>> BEGIN

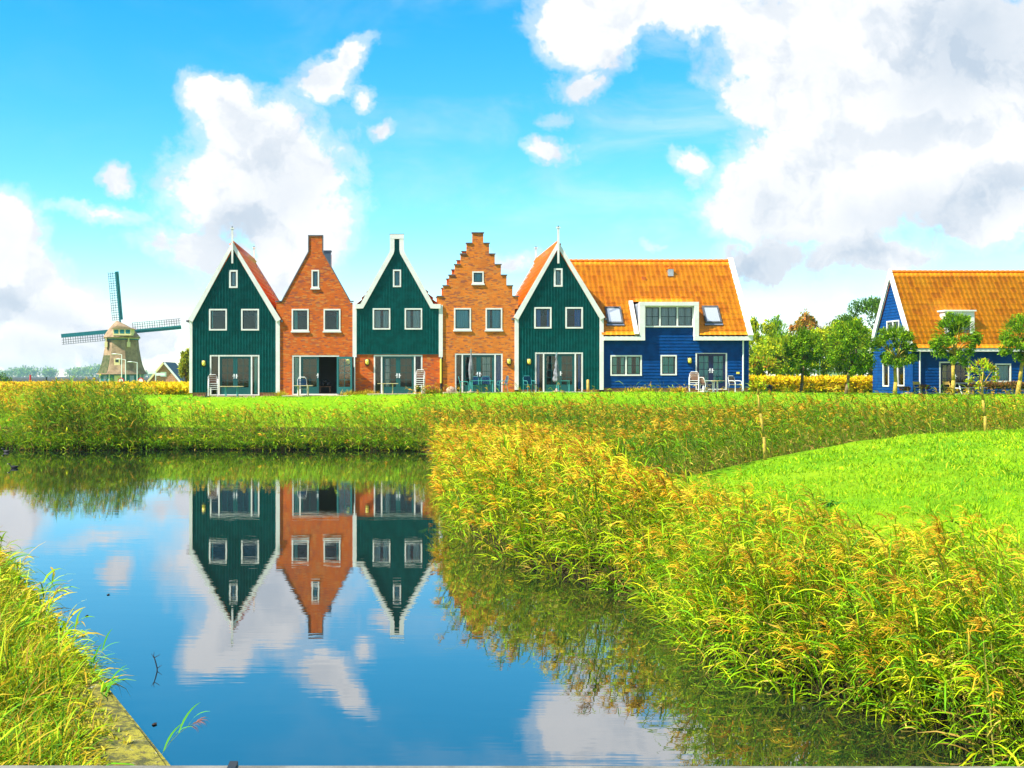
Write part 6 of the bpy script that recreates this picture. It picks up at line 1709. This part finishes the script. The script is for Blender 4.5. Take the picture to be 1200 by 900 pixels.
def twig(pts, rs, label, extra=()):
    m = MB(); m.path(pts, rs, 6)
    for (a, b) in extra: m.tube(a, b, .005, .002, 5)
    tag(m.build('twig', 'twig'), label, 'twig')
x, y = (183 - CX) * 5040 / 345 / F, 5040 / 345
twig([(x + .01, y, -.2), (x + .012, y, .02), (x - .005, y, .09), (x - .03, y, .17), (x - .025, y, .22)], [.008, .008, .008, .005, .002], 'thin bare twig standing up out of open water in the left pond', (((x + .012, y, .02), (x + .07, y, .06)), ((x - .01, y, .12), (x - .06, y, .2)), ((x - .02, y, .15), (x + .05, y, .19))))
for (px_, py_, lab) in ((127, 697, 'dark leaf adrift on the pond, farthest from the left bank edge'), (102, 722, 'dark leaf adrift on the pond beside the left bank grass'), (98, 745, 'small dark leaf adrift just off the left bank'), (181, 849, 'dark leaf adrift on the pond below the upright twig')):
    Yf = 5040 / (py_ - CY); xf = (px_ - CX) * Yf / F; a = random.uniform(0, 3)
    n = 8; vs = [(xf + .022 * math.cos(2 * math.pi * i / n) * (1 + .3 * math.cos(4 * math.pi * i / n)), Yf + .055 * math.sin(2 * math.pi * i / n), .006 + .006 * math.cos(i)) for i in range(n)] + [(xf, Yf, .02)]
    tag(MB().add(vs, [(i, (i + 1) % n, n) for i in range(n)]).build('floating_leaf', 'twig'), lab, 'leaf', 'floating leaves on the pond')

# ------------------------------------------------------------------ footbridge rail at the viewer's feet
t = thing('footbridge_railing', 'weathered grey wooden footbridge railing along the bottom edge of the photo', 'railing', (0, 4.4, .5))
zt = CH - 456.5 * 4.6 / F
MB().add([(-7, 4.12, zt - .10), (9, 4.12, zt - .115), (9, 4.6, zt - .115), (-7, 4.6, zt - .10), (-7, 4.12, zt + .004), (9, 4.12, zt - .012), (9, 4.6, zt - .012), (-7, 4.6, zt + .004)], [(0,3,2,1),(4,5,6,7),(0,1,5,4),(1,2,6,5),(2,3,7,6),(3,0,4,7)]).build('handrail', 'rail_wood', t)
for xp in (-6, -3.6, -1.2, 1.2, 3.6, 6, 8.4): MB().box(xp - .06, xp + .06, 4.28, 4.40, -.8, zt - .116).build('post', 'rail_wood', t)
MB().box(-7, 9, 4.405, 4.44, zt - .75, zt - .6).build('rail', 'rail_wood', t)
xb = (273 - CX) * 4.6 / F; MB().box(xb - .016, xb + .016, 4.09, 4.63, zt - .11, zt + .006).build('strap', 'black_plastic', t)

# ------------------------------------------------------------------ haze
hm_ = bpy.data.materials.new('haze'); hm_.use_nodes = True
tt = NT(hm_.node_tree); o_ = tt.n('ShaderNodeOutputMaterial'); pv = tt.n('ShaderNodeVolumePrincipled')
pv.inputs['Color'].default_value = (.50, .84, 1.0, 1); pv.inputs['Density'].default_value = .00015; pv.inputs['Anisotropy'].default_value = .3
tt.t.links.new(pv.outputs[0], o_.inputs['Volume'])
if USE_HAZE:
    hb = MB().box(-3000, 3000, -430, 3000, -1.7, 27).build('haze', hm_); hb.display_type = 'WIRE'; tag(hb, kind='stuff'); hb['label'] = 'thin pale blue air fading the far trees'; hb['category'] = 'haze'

>> END

### EXERCISE PROMPT
Restate the data above word for word. Skip every picture.

### EXPECTED ANSWER
Write part 6 of the bpy script that recreates this picture. It picks up at line 1709. This part finishes the script. The script is for Blender 4.5. Take the picture to be 1200 by 900 pixels.
def twig(pts, rs, label, extra=()):
    m = MB(); m.path(pts, rs, 6)
    for (a, b) in extra: m.tube(a, b, .005, .002, 5)
    tag(m.build('twig', 'twig'), label, 'twig')
x, y = (183 - CX) * 5040 / 345 / F, 5040 / 345
twig([(x + .01, y, -.2), (x + .012, y, .02), (x - .005, y, .09), (x - .03, y, .17), (x - .025, y, .22)], [.008, .008, .008, .005, .002], 'thin bare twig standing up out of open water in the left pond', (((x + .012, y, .02), (x + .07, y, .06)), ((x - .01, y, .12), (x - .06, y, .2)), ((x - .02, y, .15), (x + .05, y, .19))))
for (px_, py_, lab) in ((127, 697, 'dark leaf adrift on the pond, farthest from the left bank edge'), (102, 722, 'dark leaf adrift on the pond beside the left bank grass'), (98, 745, 'small dark leaf adrift just off the left bank'), (181, 849, 'dark leaf adrift on the pond below the upright twig')):
    Yf = 5040 / (py_ - CY); xf = (px_ - CX) * Yf / F; a = random.uniform(0, 3)
    n = 8; vs = [(xf + .022 * math.cos(2 * math.pi * i / n) * (1 + .3 * math.cos(4 * math.pi * i / n)), Yf + .055 * math.sin(2 * math.pi * i / n), .006 + .006 * math.cos(i)) for i in range(n)] + [(xf, Yf, .02)]
    tag(MB().add(vs, [(i, (i + 1) % n, n) for i in range(n)]).build('floating_leaf', 'twig'), lab, 'leaf', 'floating leaves on the pond')

# ------------------------------------------------------------------ footbridge rail at the viewer's feet
t = thing('footbridge_railing', 'weathered grey wooden footbridge railing along the bottom edge of the photo', 'railing', (0, 4.4, .5))
zt = CH - 456.5 * 4.6 / F
MB().add([(-7, 4.12, zt - .10), (9, 4.12, zt - .115), (9, 4.6, zt - .115), (-7, 4.6, zt - .10), (-7, 4.12, zt + .004), (9, 4.12, zt - .012), (9, 4.6, zt - .012), (-7, 4.6, zt + .004)], [(0,3,2,1),(4,5,6,7),(0,1,5,4),(1,2,6,5),(2,3,7,6),(3,0,4,7)]).build('handrail', 'rail_wood', t)
for xp in (-6, -3.6, -1.2, 1.2, 3.6, 6, 8.4): MB().box(xp - .06, xp + .06, 4.28, 4.40, -.8, zt - .116).build('post', 'rail_wood', t)
MB().box(-7, 9, 4.405, 4.44, zt - .75, zt - .6).build('rail', 'rail_wood', t)
xb = (273 - CX) * 4.6 / F; MB().box(xb - .016, xb + .016, 4.09, 4.63, zt - .11, zt + .006).build('strap', 'black_plastic', t)

# ------------------------------------------------------------------ haze
hm_ = bpy.data.materials.new('haze'); hm_.use_nodes = True
tt = NT(hm_.node_tree); o_ = tt.n('ShaderNodeOutputMaterial'); pv = tt.n('ShaderNodeVolumePrincipled')
pv.inputs['Color'].default_value = (.50, .84, 1.0, 1); pv.inputs['Density'].default_value = .00015; pv.inputs['Anisotropy'].default_value = .3
tt.t.links.new(pv.outputs[0], o_.inputs['Volume'])
if USE_HAZE:
    hb = MB().box(-3000, 3000, -430, 3000, -1.7, 27).build('haze', hm_); hb.display_type = 'WIRE'; tag(hb, kind='stuff'); hb['label'] = 'thin pale blue air fading the far trees'; hb['category'] = 'haze'